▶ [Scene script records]
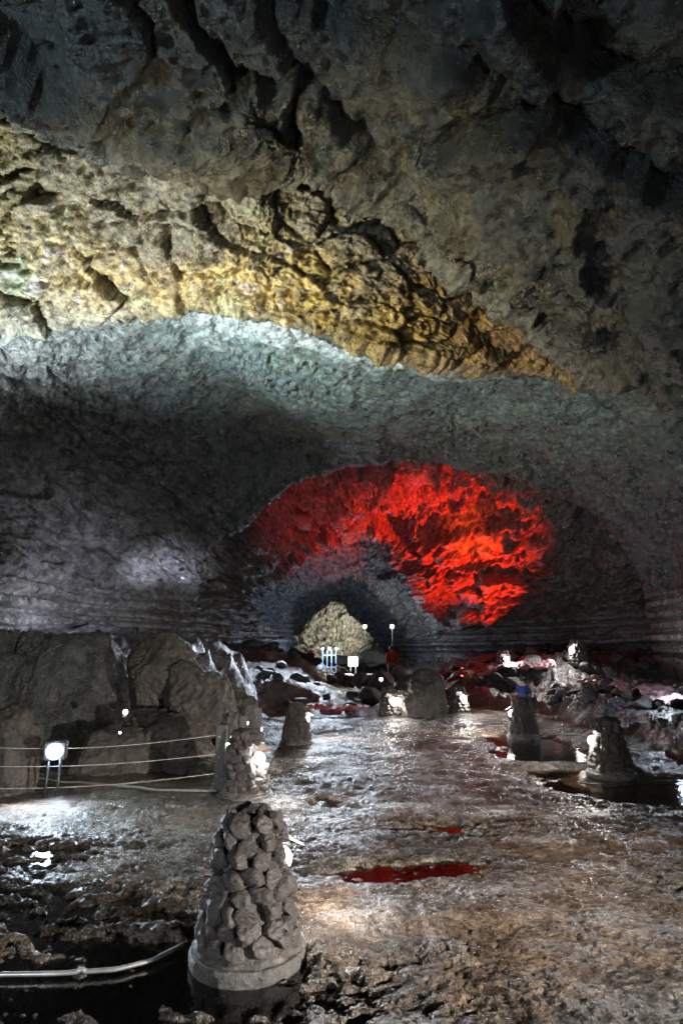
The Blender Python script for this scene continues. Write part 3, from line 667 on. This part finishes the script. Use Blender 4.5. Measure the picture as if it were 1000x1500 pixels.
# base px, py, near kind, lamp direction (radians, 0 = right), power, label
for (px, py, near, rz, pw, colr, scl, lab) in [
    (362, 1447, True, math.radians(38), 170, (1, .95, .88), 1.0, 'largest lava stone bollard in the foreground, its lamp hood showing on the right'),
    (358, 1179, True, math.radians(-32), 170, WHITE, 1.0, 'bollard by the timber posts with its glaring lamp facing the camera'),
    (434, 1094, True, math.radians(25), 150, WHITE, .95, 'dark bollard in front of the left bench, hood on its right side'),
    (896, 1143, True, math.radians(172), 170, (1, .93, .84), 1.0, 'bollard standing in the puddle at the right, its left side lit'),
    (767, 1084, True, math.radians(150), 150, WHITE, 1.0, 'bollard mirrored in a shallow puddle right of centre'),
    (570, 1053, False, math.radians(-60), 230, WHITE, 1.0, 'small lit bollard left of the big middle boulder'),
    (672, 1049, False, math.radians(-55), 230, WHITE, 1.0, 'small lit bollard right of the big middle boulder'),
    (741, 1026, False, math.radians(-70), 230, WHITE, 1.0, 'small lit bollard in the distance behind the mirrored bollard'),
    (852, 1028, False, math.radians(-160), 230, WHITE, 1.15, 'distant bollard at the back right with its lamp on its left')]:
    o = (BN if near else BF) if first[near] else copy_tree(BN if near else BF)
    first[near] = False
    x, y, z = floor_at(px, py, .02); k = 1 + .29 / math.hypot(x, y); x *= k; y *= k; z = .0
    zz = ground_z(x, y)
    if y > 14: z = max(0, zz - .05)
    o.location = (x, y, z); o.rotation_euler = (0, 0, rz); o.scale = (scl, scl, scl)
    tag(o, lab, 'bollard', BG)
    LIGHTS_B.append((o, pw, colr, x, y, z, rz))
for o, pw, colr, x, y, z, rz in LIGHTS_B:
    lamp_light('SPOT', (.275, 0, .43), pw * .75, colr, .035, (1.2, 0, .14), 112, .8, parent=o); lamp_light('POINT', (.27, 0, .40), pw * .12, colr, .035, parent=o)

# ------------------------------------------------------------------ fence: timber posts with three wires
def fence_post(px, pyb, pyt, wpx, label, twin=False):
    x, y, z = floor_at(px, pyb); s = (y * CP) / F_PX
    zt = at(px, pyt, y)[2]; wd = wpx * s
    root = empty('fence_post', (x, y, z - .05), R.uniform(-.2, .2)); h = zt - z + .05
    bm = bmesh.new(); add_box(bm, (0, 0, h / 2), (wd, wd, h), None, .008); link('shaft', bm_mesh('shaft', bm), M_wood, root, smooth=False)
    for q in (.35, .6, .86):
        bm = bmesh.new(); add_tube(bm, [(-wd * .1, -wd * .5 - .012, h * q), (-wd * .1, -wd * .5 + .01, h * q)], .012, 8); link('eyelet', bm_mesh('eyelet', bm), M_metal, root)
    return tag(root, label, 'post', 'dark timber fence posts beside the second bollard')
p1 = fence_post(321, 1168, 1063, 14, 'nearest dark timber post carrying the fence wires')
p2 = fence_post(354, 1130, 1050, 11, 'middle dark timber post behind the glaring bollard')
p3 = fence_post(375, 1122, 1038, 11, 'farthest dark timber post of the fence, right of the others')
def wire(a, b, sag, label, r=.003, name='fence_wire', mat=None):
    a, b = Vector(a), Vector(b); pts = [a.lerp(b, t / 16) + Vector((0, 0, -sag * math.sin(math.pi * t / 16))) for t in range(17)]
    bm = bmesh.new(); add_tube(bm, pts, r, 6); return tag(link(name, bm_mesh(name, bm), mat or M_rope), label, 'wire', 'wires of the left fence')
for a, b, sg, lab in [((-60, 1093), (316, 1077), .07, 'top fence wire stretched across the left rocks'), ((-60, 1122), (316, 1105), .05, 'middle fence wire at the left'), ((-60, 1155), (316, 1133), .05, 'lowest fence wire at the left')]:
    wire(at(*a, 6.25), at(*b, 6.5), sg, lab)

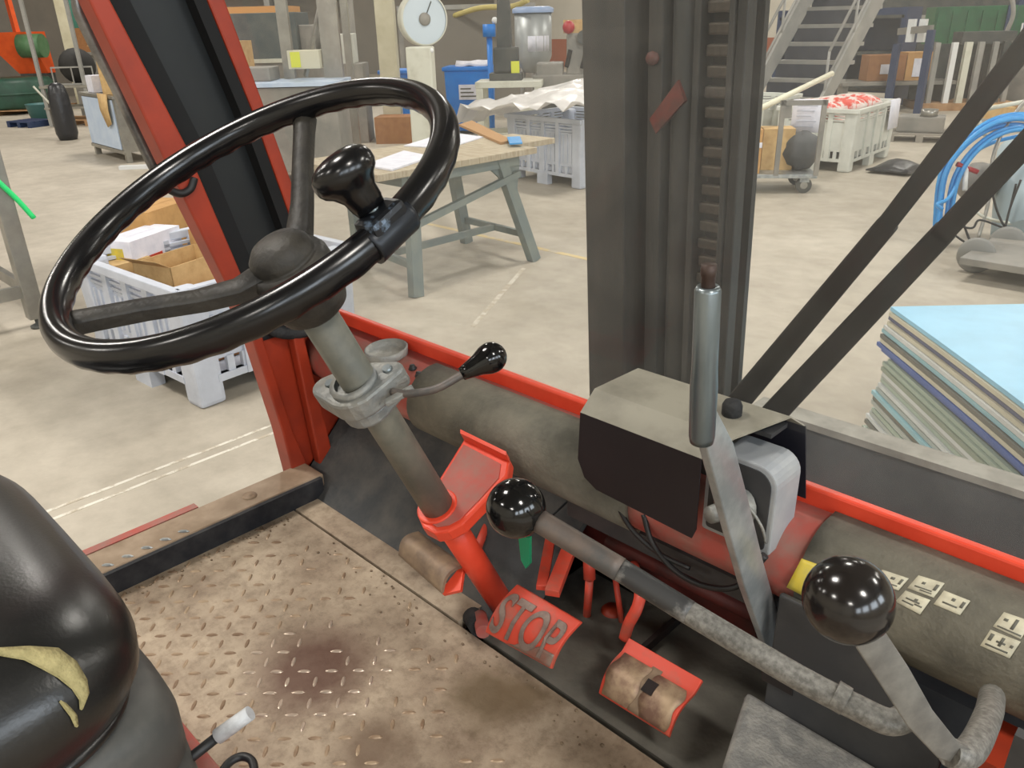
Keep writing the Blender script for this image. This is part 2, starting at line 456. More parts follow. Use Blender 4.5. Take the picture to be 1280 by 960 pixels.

▶ [Task to complete]
From start to finish, output the listing exactly, but omit its pictures.

▶ [Output for this exercise]
The Blender Python script for this scene continues. Write part 3, from line 667 on. This part finishes the script. Use Blender 4.5. Measure the picture as if it were 1000x1500 pixels.
# base px, py, near kind, lamp direction (radians, 0 = right), power, label
for (px, py, near, rz, pw, colr, scl, lab) in [
    (362, 1447, True, math.radians(38), 170, (1, .95, .88), 1.0, 'largest lava stone bollard in the foreground, its lamp hood showing on the right'),
    (358, 1179, True, math.radians(-32), 170, WHITE, 1.0, 'bollard by the timber posts with its glaring lamp facing the camera'),
    (434, 1094, True, math.radians(25), 150, WHITE, .95, 'dark bollard in front of the left bench, hood on its right side'),
    (896, 1143, True, math.radians(172), 170, (1, .93, .84), 1.0, 'bollard standing in the puddle at the right, its left side lit'),
    (767, 1084, True, math.radians(150), 150, WHITE, 1.0, 'bollard mirrored in a shallow puddle right of centre'),
    (570, 1053, False, math.radians(-60), 230, WHITE, 1.0, 'small lit bollard left of the big middle boulder'),
    (672, 1049, False, math.radians(-55), 230, WHITE, 1.0, 'small lit bollard right of the big middle boulder'),
    (741, 1026, False, math.radians(-70), 230, WHITE, 1.0, 'small lit bollard in the distance behind the mirrored bollard'),
    (852, 1028, False, math.radians(-160), 230, WHITE, 1.15, 'distant bollard at the back right with its lamp on its left')]:
    o = (BN if near else BF) if first[near] else copy_tree(BN if near else BF)
    first[near] = False
    x, y, z = floor_at(px, py, .02); k = 1 + .29 / math.hypot(x, y); x *= k; y *= k; z = .0
    zz = ground_z(x, y)
    if y > 14: z = max(0, zz - .05)
    o.location = (x, y, z); o.rotation_euler = (0, 0, rz); o.scale = (scl, scl, scl)
    tag(o, lab, 'bollard', BG)
    LIGHTS_B.append((o, pw, colr, x, y, z, rz))
for o, pw, colr, x, y, z, rz in LIGHTS_B:
    lamp_light('SPOT', (.275, 0, .43), pw * .75, colr, .035, (1.2, 0, .14), 112, .8, parent=o); lamp_light('POINT', (.27, 0, .40), pw * .12, colr, .035, parent=o)

# ------------------------------------------------------------------ fence: timber posts with three wires
def fence_post(px, pyb, pyt, wpx, label, twin=False):
    x, y, z = floor_at(px, pyb); s = (y * CP) / F_PX
    zt = at(px, pyt, y)[2]; wd = wpx * s
    root = empty('fence_post', (x, y, z - .05), R.uniform(-.2, .2)); h = zt - z + .05
    bm = bmesh.new(); add_box(bm, (0, 0, h / 2), (wd, wd, h), None, .008); link('shaft', bm_mesh('shaft', bm), M_wood, root, smooth=False)
    for q in (.35, .6, .86):
        bm = bmesh.new(); add_tube(bm, [(-wd * .1, -wd * .5 - .012, h * q), (-wd * .1, -wd * .5 + .01, h * q)], .012, 8); link('eyelet', bm_mesh('eyelet', bm), M_metal, root)
    return tag(root, label, 'post', 'dark timber fence posts beside the second bollard')
p1 = fence_post(321, 1168, 1063, 14, 'nearest dark timber post carrying the fence wires')
p2 = fence_post(354, 1130, 1050, 11, 'middle dark timber post behind the glaring bollard')
p3 = fence_post(375, 1122, 1038, 11, 'farthest dark timber post of the fence, right of the others')
def wire(a, b, sag, label, r=.003, name='fence_wire', mat=None):
    a, b = Vector(a), Vector(b); pts = [a.lerp(b, t / 16) + Vector((0, 0, -sag * math.sin(math.pi * t / 16))) for t in range(17)]
    bm = bmesh.new(); add_tube(bm, pts, r, 6); return tag(link(name, bm_mesh(name, bm), mat or M_rope), label, 'wire', 'wires of the left fence')
for a, b, sg, lab in [((-60, 1093), (316, 1077), .07, 'top fence wire stretched across the left rocks'), ((-60, 1122), (316, 1105), .05, 'middle fence wire at the left'), ((-60, 1155), (316, 1133), .05, 'lowest fence wire at the left')]:
    wire(at(*a, 6.25), at(*b, 6.5), sg, lab)

Keep writing the Blender script for this image. This is part 2, starting at line 456. More parts follow. Use Blender 4.5. Take the picture to be 1280 by 960 pixels.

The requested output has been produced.